Lee “Scratch” Perry, Back on the Controls

Ian Gittins

By Ian Gittins

on 05.13.14 in Reviews

You can’t teach an old dog new tricks, but maybe you can remind him of the glories of his youth. Groundbreaking Jamaican producer Lee “Scratch” Perry virtually invented the dark seizures of dub in the first half of the 1970s alongside fellow sonic visionaries such as King Tubby but his last truly staggering record is many decades behind him, and his tiresomely eccentric live performances and interviews long ago passed the realm of self-parody.

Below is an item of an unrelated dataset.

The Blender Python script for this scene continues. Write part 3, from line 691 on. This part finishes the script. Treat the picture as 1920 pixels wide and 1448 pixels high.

Perry remembers what it is that he used to do so brilliantly

At the age of 78 he seemed a busted flush, which is why it was such an inspired idea for modern British reggae producer Daniel Boyle to reunite Perry with the vintage recording equipment on which he wrought miracles in his Black Ark studio before burning it to the ground in 1983. Sitting at an analog mixing desk and surrounded by reel-to-reel tape machines and his legendary Mu-tron Bi-Phase phaser pedal, Perry remembers here what it is that he used to do so brilliantly. Manipulating faders and FX pedals and adding hoarse, enjoyably contrary vocals to all-new lolloping tracks such as Rastafari “On Wall Street” and “I Believe,” the original Upsetter serves up a labyrinthine, sporadically mesmerizing masterclass in simultaneously old-school and futuristic dub reggae. It could only be Perry — and this late in the day, it’s far better than we have any right to expect.